The problem: Every record below should be printed exactly as it appears.

/---

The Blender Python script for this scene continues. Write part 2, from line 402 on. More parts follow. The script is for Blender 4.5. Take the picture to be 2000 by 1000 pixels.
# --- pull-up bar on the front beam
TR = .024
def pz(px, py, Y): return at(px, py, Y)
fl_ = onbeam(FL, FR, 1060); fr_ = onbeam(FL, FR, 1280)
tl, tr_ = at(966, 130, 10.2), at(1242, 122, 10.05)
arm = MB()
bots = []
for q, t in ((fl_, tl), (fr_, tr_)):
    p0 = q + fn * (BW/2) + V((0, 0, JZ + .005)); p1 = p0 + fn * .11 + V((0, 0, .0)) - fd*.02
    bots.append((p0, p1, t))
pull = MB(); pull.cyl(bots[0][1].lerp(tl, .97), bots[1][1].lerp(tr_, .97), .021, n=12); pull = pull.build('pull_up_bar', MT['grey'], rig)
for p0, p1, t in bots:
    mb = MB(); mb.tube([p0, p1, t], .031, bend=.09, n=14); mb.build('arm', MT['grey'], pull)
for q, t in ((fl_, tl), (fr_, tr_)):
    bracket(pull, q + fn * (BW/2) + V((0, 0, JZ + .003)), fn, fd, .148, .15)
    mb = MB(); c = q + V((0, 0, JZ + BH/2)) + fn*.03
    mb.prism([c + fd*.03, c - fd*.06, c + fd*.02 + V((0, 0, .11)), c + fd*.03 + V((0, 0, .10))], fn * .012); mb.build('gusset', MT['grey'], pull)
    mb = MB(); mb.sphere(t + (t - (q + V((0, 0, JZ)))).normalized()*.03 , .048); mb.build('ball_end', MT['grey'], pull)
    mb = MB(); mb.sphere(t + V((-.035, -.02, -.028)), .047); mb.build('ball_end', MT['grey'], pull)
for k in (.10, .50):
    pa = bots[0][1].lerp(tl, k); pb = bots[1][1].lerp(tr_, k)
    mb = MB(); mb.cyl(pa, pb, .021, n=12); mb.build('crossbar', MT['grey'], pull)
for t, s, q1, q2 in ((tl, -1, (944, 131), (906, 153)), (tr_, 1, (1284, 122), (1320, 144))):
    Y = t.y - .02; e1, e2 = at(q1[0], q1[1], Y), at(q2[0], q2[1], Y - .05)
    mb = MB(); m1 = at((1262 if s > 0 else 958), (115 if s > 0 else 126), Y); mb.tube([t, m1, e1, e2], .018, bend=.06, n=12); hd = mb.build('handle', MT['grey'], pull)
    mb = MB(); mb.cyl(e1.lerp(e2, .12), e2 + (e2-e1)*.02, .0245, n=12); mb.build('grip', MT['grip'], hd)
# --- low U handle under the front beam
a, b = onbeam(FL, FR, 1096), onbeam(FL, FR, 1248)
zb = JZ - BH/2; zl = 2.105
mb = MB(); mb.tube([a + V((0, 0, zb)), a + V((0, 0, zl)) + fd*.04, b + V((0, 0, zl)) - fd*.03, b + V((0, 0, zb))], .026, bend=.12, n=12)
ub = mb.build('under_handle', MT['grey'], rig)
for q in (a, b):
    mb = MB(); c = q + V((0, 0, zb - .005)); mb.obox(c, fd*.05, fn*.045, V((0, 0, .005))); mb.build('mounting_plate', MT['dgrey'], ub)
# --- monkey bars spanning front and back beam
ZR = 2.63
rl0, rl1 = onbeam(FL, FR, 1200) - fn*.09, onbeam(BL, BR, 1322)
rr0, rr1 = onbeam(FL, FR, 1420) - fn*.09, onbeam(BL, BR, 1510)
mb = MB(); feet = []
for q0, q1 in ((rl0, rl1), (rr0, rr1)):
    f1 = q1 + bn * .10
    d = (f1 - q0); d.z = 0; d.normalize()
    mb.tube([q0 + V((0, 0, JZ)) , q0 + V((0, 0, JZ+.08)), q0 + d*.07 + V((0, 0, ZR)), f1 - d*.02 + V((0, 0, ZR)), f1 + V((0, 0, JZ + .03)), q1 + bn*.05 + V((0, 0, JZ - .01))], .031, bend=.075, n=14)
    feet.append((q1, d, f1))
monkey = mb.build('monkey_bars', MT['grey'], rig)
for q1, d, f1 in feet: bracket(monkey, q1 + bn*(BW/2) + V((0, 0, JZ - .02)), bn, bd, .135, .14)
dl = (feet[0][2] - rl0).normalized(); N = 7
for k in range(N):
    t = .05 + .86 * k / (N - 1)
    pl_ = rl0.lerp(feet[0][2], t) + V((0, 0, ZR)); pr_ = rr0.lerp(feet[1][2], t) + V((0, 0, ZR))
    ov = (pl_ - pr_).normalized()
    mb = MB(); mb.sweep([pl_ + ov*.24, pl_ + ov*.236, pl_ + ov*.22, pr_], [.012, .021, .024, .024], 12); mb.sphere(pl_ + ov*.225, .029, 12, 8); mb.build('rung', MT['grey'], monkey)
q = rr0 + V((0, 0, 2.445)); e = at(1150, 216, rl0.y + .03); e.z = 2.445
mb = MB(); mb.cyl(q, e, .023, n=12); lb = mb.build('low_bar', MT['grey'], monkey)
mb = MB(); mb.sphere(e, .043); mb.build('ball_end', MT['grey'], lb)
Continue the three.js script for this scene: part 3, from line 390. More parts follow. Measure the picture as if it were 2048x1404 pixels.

\---

Complete response:
The Blender Python script for this scene continues. Write part 2, from line 402 on. More parts follow. The script is for Blender 4.5. Take the picture to be 2000 by 1000 pixels.
# --- pull-up bar on the front beam
TR = .024
def pz(px, py, Y): return at(px, py, Y)
fl_ = onbeam(FL, FR, 1060); fr_ = onbeam(FL, FR, 1280)
tl, tr_ = at(966, 130, 10.2), at(1242, 122, 10.05)
arm = MB()
bots = []
for q, t in ((fl_, tl), (fr_, tr_)):
    p0 = q + fn * (BW/2) + V((0, 0, JZ + .005)); p1 = p0 + fn * .11 + V((0, 0, .0)) - fd*.02
    bots.append((p0, p1, t))
pull = MB(); pull.cyl(bots[0][1].lerp(tl, .97), bots[1][1].lerp(tr_, .97), .021, n=12); pull = pull.build('pull_up_bar', MT['grey'], rig)
for p0, p1, t in bots:
    mb = MB(); mb.tube([p0, p1, t], .031, bend=.09, n=14); mb.build('arm', MT['grey'], pull)
for q, t in ((fl_, tl), (fr_, tr_)):
    bracket(pull, q + fn * (BW/2) + V((0, 0, JZ + .003)), fn, fd, .148, .15)
    mb = MB(); c = q + V((0, 0, JZ + BH/2)) + fn*.03
    mb.prism([c + fd*.03, c - fd*.06, c + fd*.02 + V((0, 0, .11)), c + fd*.03 + V((0, 0, .10))], fn * .012); mb.build('gusset', MT['grey'], pull)
    mb = MB(); mb.sphere(t + (t - (q + V((0, 0, JZ)))).normalized()*.03 , .048); mb.build('ball_end', MT['grey'], pull)
    mb = MB(); mb.sphere(t + V((-.035, -.02, -.028)), .047); mb.build('ball_end', MT['grey'], pull)
for k in (.10, .50):
    pa = bots[0][1].lerp(tl, k); pb = bots[1][1].lerp(tr_, k)
    mb = MB(); mb.cyl(pa, pb, .021, n=12); mb.build('crossbar', MT['grey'], pull)
for t, s, q1, q2 in ((tl, -1, (944, 131), (906, 153)), (tr_, 1, (1284, 122), (1320, 144))):
    Y = t.y - .02; e1, e2 = at(q1[0], q1[1], Y), at(q2[0], q2[1], Y - .05)
    mb = MB(); m1 = at((1262 if s > 0 else 958), (115 if s > 0 else 126), Y); mb.tube([t, m1, e1, e2], .018, bend=.06, n=12); hd = mb.build('handle', MT['grey'], pull)
    mb = MB(); mb.cyl(e1.lerp(e2, .12), e2 + (e2-e1)*.02, .0245, n=12); mb.build('grip', MT['grip'], hd)
# --- low U handle under the front beam
a, b = onbeam(FL, FR, 1096), onbeam(FL, FR, 1248)
zb = JZ - BH/2; zl = 2.105
mb = MB(); mb.tube([a + V((0, 0, zb)), a + V((0, 0, zl)) + fd*.04, b + V((0, 0, zl)) - fd*.03, b + V((0, 0, zb))], .026, bend=.12, n=12)
ub = mb.build('under_handle', MT['grey'], rig)
for q in (a, b):
    mb = MB(); c = q + V((0, 0, zb - .005)); mb.obox(c, fd*.05, fn*.045, V((0, 0, .005))); mb.build('mounting_plate', MT['dgrey'], ub)
# --- monkey bars spanning front and back beam
ZR = 2.63
rl0, rl1 = onbeam(FL, FR, 1200) - fn*.09, onbeam(BL, BR, 1322)
rr0, rr1 = onbeam(FL, FR, 1420) - fn*.09, onbeam(BL, BR, 1510)
mb = MB(); feet = []
for q0, q1 in ((rl0, rl1), (rr0, rr1)):
    f1 = q1 + bn * .10
    d = (f1 - q0); d.z = 0; d.normalize()
    mb.tube([q0 + V((0, 0, JZ)) , q0 + V((0, 0, JZ+.08)), q0 + d*.07 + V((0, 0, ZR)), f1 - d*.02 + V((0, 0, ZR)), f1 + V((0, 0, JZ + .03)), q1 + bn*.05 + V((0, 0, JZ - .01))], .031, bend=.075, n=14)
    feet.append((q1, d, f1))
monkey = mb.build('monkey_bars', MT['grey'], rig)
for q1, d, f1 in feet: bracket(monkey, q1 + bn*(BW/2) + V((0, 0, JZ - .02)), bn, bd, .135, .14)
dl = (feet[0][2] - rl0).normalized(); N = 7
for k in range(N):
    t = .05 + .86 * k / (N - 1)
    pl_ = rl0.lerp(feet[0][2], t) + V((0, 0, ZR)); pr_ = rr0.lerp(feet[1][2], t) + V((0, 0, ZR))
    ov = (pl_ - pr_).normalized()
    mb = MB(); mb.sweep([pl_ + ov*.24, pl_ + ov*.236, pl_ + ov*.22, pr_], [.012, .021, .024, .024], 12); mb.sphere(pl_ + ov*.225, .029, 12, 8); mb.build('rung', MT['grey'], monkey)
q = rr0 + V((0, 0, 2.445)); e = at(1150, 216, rl0.y + .03); e.z = 2.445
mb = MB(); mb.cyl(q, e, .023, n=12); lb = mb.build('low_bar', MT['grey'], monkey)
mb = MB(); mb.sphere(e, .043); mb.build('ball_end', MT['grey'], lb)
Continue the three.js script for this scene: part 3, from line 390. More parts follow. Measure the picture as if it were 2048x1404 pixels.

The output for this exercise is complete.